Now the point is that $k[t]$ being a f.g. $R$-module implies $k[t]_{\mathfrak{p}}$ is a f.g. $R_\mathfrak{p}$-module and so Nakayama's Lemma implies that $k[t]_{\mathfrak{p}}=0$, contradiction. Thus we see that $$\bigcap_{\mathfrak{p}k[t] \neq k[t]} R_{\mathfrak{p}} = \bigcap_{\mathfrak{p} \in \operatorname{Spec} R}R_{\mathfrak{p}} = R$$ where the last equality comes from the fact that a domain is equal to the intersection of the localizations at all its primes.

So in the case that $R$ is not a Dedekind domain, the equality is not true.

Answer 3

I argue that both conditions are equivalent to the statement that no fractional ideal contained in $A$ has a negative power of $\mathfrak{p}$ in its prime factorization.

...I do wish that people would explain downvotes.
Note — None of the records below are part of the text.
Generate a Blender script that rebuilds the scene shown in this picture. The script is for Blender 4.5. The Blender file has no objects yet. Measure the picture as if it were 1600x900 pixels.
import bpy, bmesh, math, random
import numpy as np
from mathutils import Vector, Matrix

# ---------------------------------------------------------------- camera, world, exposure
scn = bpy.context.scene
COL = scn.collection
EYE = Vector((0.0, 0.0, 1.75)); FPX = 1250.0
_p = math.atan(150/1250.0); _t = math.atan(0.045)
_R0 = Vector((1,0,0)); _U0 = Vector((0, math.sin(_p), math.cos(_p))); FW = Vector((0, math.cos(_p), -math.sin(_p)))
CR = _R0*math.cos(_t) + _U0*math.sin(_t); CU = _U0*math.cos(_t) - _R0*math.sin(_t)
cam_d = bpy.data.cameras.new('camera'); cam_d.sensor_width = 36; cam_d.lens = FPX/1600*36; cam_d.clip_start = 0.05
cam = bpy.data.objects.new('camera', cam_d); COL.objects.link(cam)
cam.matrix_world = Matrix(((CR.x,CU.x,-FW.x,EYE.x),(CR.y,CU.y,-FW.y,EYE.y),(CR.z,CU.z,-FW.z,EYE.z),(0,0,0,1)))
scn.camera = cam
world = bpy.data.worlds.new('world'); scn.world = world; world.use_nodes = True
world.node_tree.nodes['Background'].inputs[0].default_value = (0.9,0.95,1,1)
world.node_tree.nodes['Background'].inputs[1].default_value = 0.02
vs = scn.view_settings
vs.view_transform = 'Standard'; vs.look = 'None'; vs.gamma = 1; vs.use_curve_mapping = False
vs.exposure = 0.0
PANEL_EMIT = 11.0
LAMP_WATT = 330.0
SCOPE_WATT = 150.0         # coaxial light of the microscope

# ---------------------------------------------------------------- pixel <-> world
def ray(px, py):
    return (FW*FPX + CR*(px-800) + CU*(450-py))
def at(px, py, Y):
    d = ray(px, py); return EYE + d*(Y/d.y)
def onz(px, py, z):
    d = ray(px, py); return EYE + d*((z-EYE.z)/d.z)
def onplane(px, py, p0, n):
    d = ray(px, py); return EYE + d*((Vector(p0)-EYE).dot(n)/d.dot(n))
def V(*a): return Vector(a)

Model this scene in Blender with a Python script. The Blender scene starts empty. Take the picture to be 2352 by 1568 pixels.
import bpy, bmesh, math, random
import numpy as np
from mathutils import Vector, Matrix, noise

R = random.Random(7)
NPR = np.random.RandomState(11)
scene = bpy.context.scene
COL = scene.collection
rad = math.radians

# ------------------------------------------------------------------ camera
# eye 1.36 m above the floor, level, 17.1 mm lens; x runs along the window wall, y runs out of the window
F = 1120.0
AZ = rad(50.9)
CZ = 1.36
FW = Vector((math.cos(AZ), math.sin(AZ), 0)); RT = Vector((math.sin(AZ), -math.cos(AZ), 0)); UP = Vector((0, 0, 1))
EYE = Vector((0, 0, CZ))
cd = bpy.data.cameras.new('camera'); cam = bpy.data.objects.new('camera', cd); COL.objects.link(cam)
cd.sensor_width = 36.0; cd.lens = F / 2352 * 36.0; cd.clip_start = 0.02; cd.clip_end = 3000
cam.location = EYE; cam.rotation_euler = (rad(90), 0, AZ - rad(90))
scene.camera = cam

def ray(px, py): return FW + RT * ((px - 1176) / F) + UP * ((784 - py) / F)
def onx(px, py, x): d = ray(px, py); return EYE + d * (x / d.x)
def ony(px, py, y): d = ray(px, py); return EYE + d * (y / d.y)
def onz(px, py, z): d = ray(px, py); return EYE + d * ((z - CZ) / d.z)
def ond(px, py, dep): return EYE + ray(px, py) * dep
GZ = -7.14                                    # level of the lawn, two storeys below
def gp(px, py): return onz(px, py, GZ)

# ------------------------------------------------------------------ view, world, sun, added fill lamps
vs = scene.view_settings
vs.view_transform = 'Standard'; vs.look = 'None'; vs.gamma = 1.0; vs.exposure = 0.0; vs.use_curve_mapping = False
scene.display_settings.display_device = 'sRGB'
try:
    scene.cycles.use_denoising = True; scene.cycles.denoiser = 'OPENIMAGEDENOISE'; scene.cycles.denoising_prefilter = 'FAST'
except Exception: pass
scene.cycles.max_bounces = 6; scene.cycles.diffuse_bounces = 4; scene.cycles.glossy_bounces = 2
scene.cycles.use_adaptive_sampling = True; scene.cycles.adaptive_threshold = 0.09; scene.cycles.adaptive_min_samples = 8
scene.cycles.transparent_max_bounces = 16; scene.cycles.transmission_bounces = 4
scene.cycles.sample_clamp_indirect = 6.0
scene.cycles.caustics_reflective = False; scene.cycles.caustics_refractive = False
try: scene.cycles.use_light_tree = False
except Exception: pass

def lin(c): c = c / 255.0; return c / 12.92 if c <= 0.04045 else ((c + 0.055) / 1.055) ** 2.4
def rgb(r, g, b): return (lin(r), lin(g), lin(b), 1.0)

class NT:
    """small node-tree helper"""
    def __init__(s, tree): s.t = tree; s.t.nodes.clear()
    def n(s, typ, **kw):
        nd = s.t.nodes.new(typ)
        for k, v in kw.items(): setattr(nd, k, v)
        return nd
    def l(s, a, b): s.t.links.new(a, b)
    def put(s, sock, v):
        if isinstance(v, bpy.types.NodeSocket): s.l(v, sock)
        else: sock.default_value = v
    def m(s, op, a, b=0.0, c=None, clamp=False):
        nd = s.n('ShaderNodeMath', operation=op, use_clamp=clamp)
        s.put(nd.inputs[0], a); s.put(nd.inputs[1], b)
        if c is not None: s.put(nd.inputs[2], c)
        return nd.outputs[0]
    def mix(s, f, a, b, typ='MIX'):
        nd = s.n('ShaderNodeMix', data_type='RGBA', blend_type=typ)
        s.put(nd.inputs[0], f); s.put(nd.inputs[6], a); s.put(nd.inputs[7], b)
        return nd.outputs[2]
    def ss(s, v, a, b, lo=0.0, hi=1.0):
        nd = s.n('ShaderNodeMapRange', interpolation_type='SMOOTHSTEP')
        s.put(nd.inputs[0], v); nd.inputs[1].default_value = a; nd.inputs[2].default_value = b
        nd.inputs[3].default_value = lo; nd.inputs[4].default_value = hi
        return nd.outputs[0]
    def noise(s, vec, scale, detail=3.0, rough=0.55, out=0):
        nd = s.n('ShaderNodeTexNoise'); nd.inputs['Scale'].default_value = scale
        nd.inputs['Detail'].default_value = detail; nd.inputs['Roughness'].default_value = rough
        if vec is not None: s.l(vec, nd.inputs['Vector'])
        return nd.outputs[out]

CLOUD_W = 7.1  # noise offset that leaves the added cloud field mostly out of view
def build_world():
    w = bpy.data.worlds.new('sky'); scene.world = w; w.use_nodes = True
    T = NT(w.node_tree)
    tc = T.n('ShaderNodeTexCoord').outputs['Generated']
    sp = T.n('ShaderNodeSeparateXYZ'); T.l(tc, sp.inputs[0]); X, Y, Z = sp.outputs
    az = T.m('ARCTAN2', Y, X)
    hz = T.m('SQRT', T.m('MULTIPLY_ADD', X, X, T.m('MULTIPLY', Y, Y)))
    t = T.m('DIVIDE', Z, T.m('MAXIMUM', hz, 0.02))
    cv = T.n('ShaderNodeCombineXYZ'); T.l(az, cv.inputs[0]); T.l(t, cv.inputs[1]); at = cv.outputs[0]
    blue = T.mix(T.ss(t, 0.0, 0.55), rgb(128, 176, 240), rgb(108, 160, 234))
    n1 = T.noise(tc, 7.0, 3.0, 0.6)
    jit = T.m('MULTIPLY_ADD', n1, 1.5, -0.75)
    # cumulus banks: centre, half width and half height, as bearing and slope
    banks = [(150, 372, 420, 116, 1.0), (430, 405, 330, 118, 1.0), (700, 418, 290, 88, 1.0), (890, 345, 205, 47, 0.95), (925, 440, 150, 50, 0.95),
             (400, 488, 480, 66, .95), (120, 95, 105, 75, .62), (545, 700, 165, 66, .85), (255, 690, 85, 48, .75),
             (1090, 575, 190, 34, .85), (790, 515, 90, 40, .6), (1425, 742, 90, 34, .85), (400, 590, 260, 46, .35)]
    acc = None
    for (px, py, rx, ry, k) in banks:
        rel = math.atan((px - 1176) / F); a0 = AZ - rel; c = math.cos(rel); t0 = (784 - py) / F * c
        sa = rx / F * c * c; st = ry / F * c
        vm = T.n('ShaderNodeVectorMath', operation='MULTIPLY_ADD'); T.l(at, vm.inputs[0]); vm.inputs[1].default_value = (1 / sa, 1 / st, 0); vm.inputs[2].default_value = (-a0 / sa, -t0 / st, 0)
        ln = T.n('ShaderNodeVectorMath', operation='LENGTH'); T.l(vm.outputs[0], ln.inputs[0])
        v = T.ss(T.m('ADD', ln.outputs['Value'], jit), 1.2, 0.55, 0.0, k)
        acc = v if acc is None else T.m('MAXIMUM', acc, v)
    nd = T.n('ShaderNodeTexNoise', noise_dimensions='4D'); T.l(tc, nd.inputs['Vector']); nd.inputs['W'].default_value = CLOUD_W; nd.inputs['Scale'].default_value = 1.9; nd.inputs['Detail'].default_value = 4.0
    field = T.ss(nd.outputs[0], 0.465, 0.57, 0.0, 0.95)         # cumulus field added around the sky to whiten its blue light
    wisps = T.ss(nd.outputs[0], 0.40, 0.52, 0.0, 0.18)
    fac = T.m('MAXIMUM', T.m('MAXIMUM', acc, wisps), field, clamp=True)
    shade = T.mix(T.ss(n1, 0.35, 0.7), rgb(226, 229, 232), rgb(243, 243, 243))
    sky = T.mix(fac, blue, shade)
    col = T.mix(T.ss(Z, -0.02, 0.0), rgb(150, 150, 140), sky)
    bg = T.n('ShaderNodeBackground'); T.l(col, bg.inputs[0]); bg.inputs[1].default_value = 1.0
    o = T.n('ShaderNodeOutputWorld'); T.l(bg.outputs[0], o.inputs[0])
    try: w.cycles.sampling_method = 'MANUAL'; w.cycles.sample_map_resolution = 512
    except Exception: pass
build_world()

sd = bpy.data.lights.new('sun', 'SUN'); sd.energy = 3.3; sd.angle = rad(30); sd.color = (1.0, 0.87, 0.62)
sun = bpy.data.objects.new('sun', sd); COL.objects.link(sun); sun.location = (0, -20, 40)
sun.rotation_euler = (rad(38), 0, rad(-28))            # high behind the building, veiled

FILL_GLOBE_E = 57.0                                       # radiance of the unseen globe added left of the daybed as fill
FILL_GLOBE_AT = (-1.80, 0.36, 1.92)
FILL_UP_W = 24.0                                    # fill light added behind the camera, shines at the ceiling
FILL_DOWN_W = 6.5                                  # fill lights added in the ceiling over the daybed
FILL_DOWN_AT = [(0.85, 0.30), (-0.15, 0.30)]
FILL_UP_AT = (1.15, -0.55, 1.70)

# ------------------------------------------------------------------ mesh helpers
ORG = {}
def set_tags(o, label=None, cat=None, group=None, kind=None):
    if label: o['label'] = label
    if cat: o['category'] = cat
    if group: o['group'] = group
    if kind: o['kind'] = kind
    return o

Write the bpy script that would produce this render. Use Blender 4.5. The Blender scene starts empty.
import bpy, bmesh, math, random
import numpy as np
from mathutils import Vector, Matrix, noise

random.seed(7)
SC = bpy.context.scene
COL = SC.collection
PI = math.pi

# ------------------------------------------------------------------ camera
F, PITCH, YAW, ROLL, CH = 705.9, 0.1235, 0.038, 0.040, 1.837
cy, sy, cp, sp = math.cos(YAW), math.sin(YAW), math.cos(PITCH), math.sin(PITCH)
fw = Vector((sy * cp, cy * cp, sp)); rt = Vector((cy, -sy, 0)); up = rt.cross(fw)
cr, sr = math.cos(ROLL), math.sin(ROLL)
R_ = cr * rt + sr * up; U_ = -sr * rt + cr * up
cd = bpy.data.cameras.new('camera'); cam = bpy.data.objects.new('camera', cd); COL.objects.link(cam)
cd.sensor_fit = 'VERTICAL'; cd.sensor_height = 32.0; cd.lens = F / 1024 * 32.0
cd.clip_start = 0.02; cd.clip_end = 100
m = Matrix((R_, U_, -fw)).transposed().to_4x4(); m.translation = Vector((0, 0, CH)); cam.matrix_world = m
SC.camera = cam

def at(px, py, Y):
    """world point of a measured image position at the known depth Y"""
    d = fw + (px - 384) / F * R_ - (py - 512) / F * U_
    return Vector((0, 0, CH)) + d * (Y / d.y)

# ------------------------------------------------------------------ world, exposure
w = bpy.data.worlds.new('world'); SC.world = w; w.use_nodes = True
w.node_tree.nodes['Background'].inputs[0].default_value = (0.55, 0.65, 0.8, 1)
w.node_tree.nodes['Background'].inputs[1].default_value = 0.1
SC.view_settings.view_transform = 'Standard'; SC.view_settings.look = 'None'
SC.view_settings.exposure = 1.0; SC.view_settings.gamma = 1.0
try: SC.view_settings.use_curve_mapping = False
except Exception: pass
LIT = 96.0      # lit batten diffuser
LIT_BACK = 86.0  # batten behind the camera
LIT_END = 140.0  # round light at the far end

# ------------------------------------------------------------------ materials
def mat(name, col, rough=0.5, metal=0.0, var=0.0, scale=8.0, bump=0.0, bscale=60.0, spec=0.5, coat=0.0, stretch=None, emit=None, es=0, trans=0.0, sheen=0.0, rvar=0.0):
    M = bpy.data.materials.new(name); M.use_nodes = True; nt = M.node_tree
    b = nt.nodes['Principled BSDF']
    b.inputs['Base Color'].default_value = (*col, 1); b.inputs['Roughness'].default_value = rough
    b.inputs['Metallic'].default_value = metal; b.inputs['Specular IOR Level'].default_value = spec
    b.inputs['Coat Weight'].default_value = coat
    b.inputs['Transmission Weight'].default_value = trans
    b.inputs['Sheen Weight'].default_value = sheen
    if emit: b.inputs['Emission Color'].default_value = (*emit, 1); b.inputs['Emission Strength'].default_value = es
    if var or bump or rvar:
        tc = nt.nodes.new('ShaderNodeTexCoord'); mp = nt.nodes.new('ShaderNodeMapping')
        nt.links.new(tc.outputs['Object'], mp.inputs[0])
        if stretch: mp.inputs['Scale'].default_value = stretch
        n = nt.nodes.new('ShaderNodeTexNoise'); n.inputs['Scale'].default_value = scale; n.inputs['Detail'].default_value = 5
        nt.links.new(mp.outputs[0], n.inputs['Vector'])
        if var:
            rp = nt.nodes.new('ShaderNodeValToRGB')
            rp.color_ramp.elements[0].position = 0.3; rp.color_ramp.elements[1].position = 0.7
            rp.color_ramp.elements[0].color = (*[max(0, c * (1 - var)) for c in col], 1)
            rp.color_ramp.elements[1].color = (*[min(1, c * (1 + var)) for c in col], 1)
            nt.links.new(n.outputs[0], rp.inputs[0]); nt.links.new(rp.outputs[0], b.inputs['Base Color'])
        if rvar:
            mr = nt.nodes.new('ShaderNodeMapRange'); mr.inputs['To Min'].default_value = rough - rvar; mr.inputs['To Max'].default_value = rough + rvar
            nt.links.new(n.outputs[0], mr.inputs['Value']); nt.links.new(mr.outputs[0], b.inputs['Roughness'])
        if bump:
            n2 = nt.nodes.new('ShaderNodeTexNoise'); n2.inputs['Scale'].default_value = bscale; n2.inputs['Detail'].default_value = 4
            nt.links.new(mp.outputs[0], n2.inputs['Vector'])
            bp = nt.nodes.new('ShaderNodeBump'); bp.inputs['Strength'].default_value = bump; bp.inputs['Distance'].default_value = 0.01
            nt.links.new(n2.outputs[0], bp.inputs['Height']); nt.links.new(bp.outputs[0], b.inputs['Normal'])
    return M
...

This is the only full proof given of the facts in question, and makes no use of heavy technology.

---

$A\subset R_\mathfrak{p} \implies \mathfrak{p} A\neq A$:

Suppose that $\mathfrak{p}A=A$. Then there is some fractional ideal $I\subset A$ with $R\subset\mathfrak{p} I$, so $\operatorname{ord}_\mathfrak{p} I < 0$. But any fractional ideal $J\subset R_\mathfrak{p}$ has $\operatorname{ord}_\mathfrak{p} J \geq 0$, so it follows that $R\not\subset R_\mathfrak{p}$.

---

$\mathfrak{p} A \neq A \implies A\subset R_\mathfrak{p}$:

If $A\not\subset R_\mathfrak{p}$, then there is some fractional ideal $I\subset A$ with $I\not\subset R_\mathfrak{p}$, which is equivalent to the statement that $\operatorname{ord}_\mathfrak{p} I < 0$. In other words, the unique factorization of $I$ into prime ideals contains a negative power of $\mathfrak{p}$.

By clearing denominators, we may further assume that the prime factorization of $I$ contains no negative powers at all, except for a single negative power of $\mathfrak{p}$. Then $\mathfrak{p}I \subset R$. Note that we cannot have $\mathfrak{p} I = \mathfrak{p}$, because the left-hand side is not divisible by $\mathfrak{p}$.

So there is some ideal $J \subset \mathfrak{p}I\subset R$ with $J \not\subset\mathfrak{p}$. Since $\mathfrak{p}$ is a maximal ideal, we have $\mathfrak{p} + J = R$, therefore $\mathfrak{p} A = \mathfrak{p} A + JA = A$.